Group of International Communists

Fundamental Principles of Communist Production and Distribution

1930


Translated and Edited by Mike Baker: published by the Movement for Workers' Councils, London 1990.
Marked up by Jonas Holmgren for the Marxists Internet Archive.


Table of Contents:


CHAPTER 15

The Peasants and the Revolution

The course of development sketched out above has prevented the formation of a numerous agrarian proletariat. Even if this proletariat is much larger numerically than the number of peasant proprietors, it is nevertheless a very long way from reaching the relatively overwhelming proportional size represented by the masses of the industrial proletariat in relation to the bourgeoisie. A further factor to be noted is that class contradictions in the countryside do not assume so sharp or prominent a form, precisely because the small and middle peasant works alongside the other members of his family. Whereas in the cities, forms of ownership have led to pure parasitism, in the case of small and middle peasant enterprise this is not the case. For all these reasons the prospect of a proletarian revolution in the countryside is beset by much more difficult problems than its counterpart in the cities. Nevertheless, a closer examination reveals that the perspective's are by no means as hopeless as they appear at first glance. It goes without saying that there is in the countryside a relatively large number of peasant owners, but these latter know perfectly well at bottom their status is not much more than that of agents of bank capital, whilst at the same time the burden of economic insecurity weighs very heavily upon them. On the other hand, it is undoubtedly true that the peasant proprietor will never be in the vanguard of the struggle for communism. The economic position which he holds, however, compels him to link up with those social groups which at any given moment are dominant in the economy. The precondition for this is, nevertheless, that he is not driven from his house and farmyard, and that he is not excluded from management and administration of his productive resources. The proletarian revolution can have no truck with rent or mortgage debts, since only the Average Social Reproduction Time (ASRT) of the products forms the basis of all economic relations, and to this extent at least the peasant question takes on a form which, as far as the Association of Free and Equal Producers is concerned, is perhaps not as anomalous as in the relationship of the so-called "mature" industrial establishments towards communism.

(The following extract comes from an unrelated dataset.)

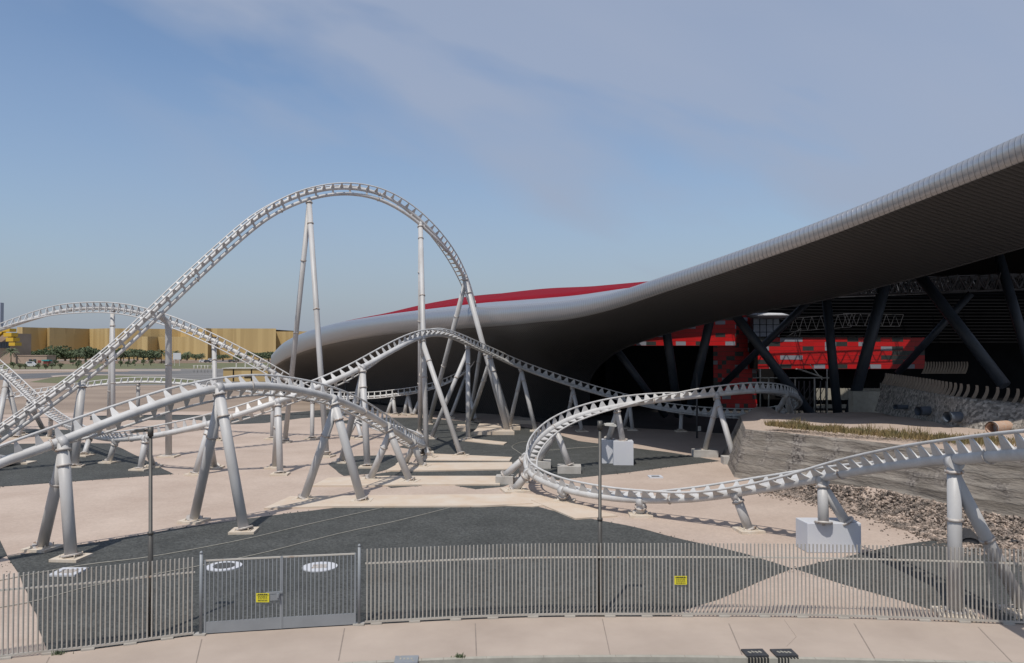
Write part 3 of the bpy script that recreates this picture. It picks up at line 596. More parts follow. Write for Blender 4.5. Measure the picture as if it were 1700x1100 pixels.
def along(rows, idx, freq):
    u_ = [0.0]
    for i in range(1, len(rows)): u_.append(u_[-1] + (rows[i][idx]-rows[i-1][idx]).length)
    return [[(x*freq, j/10.0) for j in range(len(rows[0]))] for x in u_]
hall = empty('canopy_hall', Vector((20, 110, 0)), 'huge dark hall under a sweeping silver edged canopy with a red roof', 'building')
r1 = interp_rows(rows_t, 12); mb = MB(); mb.grid(r1, True, along(r1, 5, 3.3)); mb.build('silver_edge', M['silver'], hall, fix=False)
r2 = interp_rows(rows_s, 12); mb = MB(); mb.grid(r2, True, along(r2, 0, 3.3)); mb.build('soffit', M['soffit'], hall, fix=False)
r3 = interp_rows(rows_r, 12); cols_ = [list(c_) for c_ in zip(*r3)]; r3 = [list(r_) for r_ in zip(cols_[0], *[smoothed(c_, 60) for c_ in cols_[1:]])]
mb = MB(); mb.grid(r3, True); o = mb.build('red_roof', M['red'], hall, fix=False)
o.modifiers.new('solid', 'SOLIDIFY').thickness = .3
mb = MB(); mb.tube([r_[-1] for r_ in r2 if r_[-1].z > .5], .07, 6); mb.build('opening_trim', M['truss'], hall)
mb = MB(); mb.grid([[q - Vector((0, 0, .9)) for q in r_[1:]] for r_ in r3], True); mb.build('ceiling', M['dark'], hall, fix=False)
# roof lights on red surface
for q in ((905, 497), (990, 481), (760, 509), (700, 517)):
    mb = MB(); p = P(q[0], q[1]+1, 84 if q[0] > 850 else 96); mb.box(p.x, p.y, p.z, 1.6, .6, .22, -.3); mb.build('roof_light', M['white'], hall)
# base closure
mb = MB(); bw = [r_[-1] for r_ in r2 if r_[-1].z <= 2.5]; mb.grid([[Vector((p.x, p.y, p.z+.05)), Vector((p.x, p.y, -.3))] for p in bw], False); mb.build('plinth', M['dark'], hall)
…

The fact that the peasant has become a commodity or market producer is a matter of the very greatest significance for the revolution, and the so-called "fear of the peasant" can to a great extent be attributed to the fact that the real position of the contemporary peasant has to a large extent been misunderstood. For instance, reference is often made to the fact that the proletariat is dependent upon the peasantry for its food supplies, and that, for that reason, it would be unwise to adopt too openly pronounced socio-economic measures against them.

These fears, however, rest upon an estimation of the situation in the agrarian economy which derives from a period now past. The question tends to be understood in such a way as to suggest that the peasant is still the peasant of earlier times and not the developed market producer that he is today, who brings to market not only the surplus output yielded by his isolated domestic economy but the whole of his product. In present day society the proletariat is no longer dependent upon the peasantry; indeed, the opposite is more the case. Should the peasants fail to deliver their product to the proletariat, then they themselves become as much a victim of hunger as the proletariat does, however paradoxical this may seem. In the final outcome, the peasant is compelled to sell his product, for the simple reason that he only produces that which he himself does not require and is compelled to consume that which he does not produce.

One often hears the observation that the peasant would rather feed his product to the animals than sell it under conditions of compulsion. This also represents a misunderstanding, one which rests upon an obsolete view reflecting the old isolated domestic peasant economy. Apart from auxiliary adjuncts, the livestock peasant possesses nothing but livestock, whilst the arable farmer possesses grain but no livestock, the chicken farmer several hundreds of chickens but no livestock, the vegetable farmer only a definite number of varieties of vegetables, and so on. They are all specialists.

In addition to the above, one often hears the fear expressed that, in the event of a revolutionary social transformation, the peasant would refuse to continue to cultivate his land; in other words, that he would attempt to return to the isolated domestic economy of earlier historical periods. But this path also is one that is closed to him. Even the most ingenious peasant is hardly so resourceful as to be able to move backwards 100 years and produce with his own labour everything that he needs. He cannot do this because he disposes neither of the necessary skills nor the tools required. Once the process of the socialisation of labour has been completed, no one section of the community is able to withdraw from it. Any movement backwards becomes impossible. From whatever direction one may view the matter, the peasantry forms a part of the crew manning the ship of society, and will sink or sail with it.